One consideration is to maintain a complete, real-time picture of the enterprise environment so threats have nowhere to hide. This is not easy to achieve. The diverse, dynamic, and distributed endpoints that are in use today create a complex IT environment where threats can easily hide for days, weeks, or even months. Organizations should seek to deploy a solution that enables them to:
- Find every endpoint in the environment and recognize whether it is local, remote, on premises or in the cloud.
- Identify active users, network connections, and other data for each of the endpoints.
- Visualize lateral movement paths that attackers can follow to access valuable targets such as Active Directory.
- Verify if policies are set on each endpoint and identify gaps in key controls.
Another component of threat hunting is having the ability to proactively — within seconds —hunt for known or unknown threats across the environment.
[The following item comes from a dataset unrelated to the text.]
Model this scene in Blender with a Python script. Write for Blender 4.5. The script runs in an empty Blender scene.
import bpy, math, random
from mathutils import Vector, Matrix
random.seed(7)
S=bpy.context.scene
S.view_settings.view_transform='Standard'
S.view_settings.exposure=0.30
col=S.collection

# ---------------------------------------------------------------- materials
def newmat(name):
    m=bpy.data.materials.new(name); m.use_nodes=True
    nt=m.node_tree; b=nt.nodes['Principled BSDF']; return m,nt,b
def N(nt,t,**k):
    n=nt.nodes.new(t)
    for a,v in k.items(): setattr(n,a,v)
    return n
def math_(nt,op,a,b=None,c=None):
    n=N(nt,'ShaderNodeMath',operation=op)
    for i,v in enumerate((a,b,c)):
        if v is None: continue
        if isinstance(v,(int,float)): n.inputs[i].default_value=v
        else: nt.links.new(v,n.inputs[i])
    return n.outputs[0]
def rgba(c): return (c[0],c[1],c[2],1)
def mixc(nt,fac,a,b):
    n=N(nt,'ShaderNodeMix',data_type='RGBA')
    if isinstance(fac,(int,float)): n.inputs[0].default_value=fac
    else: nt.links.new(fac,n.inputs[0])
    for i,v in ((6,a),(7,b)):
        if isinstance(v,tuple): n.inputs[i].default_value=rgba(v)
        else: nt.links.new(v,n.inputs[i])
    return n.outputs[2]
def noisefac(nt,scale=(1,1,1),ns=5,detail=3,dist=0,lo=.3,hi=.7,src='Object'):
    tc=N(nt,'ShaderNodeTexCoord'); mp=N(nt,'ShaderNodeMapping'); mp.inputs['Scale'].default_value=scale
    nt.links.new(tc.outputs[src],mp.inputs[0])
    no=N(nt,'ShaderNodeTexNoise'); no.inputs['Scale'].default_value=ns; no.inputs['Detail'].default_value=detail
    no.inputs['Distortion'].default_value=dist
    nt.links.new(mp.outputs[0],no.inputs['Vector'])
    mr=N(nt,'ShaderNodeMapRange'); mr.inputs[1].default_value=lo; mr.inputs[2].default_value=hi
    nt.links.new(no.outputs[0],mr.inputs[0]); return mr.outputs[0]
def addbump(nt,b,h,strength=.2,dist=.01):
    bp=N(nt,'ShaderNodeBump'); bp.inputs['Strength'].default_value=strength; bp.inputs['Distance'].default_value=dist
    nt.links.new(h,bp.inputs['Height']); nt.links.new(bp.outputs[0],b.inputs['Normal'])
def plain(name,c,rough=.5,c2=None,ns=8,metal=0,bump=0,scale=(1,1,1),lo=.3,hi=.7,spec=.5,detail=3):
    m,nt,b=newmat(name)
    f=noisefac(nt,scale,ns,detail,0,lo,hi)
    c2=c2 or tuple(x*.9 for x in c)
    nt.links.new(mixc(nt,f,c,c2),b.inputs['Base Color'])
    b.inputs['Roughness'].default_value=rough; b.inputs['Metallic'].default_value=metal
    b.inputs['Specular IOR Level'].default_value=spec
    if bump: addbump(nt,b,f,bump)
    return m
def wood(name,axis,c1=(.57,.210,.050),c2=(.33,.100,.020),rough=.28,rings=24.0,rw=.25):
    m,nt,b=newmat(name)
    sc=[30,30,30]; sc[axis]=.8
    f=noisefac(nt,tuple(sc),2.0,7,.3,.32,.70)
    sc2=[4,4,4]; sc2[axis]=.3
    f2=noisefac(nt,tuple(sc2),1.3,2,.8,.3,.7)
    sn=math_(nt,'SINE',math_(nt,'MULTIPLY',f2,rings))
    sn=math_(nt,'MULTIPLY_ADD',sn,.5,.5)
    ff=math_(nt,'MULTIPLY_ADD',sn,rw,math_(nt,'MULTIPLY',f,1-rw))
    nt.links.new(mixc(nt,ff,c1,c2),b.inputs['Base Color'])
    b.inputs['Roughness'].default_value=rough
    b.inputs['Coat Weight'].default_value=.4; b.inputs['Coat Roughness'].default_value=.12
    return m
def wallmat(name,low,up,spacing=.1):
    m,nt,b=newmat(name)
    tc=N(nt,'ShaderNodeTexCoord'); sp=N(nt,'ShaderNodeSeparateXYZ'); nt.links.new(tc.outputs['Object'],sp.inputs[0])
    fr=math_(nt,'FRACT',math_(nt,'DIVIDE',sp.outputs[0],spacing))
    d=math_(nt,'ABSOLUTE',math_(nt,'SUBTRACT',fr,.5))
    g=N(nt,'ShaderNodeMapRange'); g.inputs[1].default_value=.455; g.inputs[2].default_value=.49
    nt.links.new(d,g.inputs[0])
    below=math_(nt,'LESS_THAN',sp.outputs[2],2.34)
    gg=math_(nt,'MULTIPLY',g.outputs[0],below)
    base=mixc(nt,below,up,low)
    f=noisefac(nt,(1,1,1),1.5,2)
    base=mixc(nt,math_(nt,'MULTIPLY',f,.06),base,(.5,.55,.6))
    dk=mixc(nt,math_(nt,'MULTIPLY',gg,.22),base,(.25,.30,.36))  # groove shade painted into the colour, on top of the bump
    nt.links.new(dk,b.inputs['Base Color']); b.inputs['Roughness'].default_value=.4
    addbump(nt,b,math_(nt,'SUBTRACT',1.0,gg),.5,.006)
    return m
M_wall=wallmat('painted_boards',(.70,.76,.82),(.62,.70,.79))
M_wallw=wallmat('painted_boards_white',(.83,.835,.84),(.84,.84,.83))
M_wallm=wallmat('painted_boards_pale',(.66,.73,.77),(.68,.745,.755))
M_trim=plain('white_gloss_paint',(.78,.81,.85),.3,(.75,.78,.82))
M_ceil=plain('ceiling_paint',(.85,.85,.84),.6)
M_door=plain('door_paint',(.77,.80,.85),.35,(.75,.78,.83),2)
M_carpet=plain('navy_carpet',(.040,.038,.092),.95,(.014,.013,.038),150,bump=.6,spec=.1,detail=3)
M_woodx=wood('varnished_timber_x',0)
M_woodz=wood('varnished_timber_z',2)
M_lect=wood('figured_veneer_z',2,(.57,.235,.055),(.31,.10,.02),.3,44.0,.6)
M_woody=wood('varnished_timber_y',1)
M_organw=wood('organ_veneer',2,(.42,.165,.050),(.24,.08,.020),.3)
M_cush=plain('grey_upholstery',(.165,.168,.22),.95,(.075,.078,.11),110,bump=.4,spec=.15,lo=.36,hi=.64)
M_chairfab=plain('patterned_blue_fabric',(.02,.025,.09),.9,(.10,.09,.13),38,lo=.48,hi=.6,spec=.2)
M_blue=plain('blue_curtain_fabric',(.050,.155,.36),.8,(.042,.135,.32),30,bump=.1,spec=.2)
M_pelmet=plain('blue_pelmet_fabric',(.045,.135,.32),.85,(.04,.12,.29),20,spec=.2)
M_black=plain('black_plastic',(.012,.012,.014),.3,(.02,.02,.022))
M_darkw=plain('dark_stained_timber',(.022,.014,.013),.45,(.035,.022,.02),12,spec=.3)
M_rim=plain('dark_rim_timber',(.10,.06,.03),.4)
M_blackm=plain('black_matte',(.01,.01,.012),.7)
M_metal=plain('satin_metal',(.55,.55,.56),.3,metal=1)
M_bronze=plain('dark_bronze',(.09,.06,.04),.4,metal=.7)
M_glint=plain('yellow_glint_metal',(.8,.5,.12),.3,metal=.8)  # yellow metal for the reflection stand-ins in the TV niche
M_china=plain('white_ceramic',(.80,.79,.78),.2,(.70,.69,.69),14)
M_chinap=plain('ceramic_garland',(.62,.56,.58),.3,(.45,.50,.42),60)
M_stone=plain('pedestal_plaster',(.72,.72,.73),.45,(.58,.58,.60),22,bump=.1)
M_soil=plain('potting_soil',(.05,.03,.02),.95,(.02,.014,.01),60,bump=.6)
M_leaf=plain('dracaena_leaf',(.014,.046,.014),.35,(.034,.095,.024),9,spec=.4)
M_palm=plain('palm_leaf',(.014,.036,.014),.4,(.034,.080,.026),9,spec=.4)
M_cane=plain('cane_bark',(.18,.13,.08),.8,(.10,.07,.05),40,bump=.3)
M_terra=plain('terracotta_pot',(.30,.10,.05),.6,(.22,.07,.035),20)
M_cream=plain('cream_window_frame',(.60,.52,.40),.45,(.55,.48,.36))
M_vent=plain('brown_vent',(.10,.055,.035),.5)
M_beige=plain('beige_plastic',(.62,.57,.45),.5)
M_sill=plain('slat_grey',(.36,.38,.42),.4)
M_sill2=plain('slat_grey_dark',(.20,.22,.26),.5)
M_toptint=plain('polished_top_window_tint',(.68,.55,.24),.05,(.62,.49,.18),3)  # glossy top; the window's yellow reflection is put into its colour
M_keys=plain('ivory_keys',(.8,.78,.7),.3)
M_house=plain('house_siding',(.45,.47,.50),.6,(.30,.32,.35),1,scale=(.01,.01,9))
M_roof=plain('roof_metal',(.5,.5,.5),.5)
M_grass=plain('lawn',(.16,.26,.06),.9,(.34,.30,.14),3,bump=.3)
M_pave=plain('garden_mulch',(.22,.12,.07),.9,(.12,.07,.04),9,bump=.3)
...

Once a security team has this visibiliity, they need to be able to differentiate between normal and abnormal behavior to identify active threats.
With the right threat hunting platform, teams can:
- Search for and discover new, unknown threats that signature-based endpoint tools miss.
- Hunt for threats directly on the endpoint, instead of through incomplete logs streamed to the cloud.
- Investigate either individual endpoints or the entire environment in minutes without creating significant network strain.
- Determine the exact root cause of any incident experienced on any endpoint device.
A third component is being able to use one platform to respond to and eliminate any threats that the team finds. Unfortunately, most endpoint tools separate threat hunting from remediation, which can create friction between teams, delay the response, and leave threats active.
With the right solution, security teams can:
- Seamlessly pivot between threat hunting and response by leveraging a single dataset and platform.
- Rapidly apply defensive controls to any number of endpoints during an incident.
- Completely cut off communications and remove an attacker from the IT environment.
- Learn from incidents and harden the environment to prevent similar attacks.
- Simplify and streamline policy management to keep endpoints in a “known good” state at all times.
Getting smarter about security
One of the most important factors to look for in a threat hunting solution is the ability to use correlation and statistical analysis to better understand whether a particular event is notable and interesting versus “just another alert.” That’s possible only when a system can enrich data telemetry in real time, at scale and in a constantly changing situation.
Every log source, every piece of telemetry, every bit of endpoint metadata and traffic flow that can be aggregated tells a different piece of the story. No threat actor can get into an organization’s environment and be completely invisible. It’s just a matter of whether the threat hunters are leveraging the right data.
Historically, security monitoring and threat hunting can be hindered by lots of noise if security systems are not tuned or not looking for the appropriate baseline. How can hunters know if something is out of place if they don’t understand what it should look like?
This illustrates the importance of having relevant, high-confidence, threat intelligence and the need to follow the right feeds. The keys factors are to have trusted, dynamic sources of data and the ability to tune and filter the data to lessen not only the false positives but also the false negatives.
Once an organization has complete visibility in real time, it can start building an effective threat hunting strategy.
Because attackers are smart, especially the sophisticated ones who can change their behavior on the fly, hunters must be even smarter. That means using a combination of experience, knowledge and technology tools that give hunters the ultimate edge.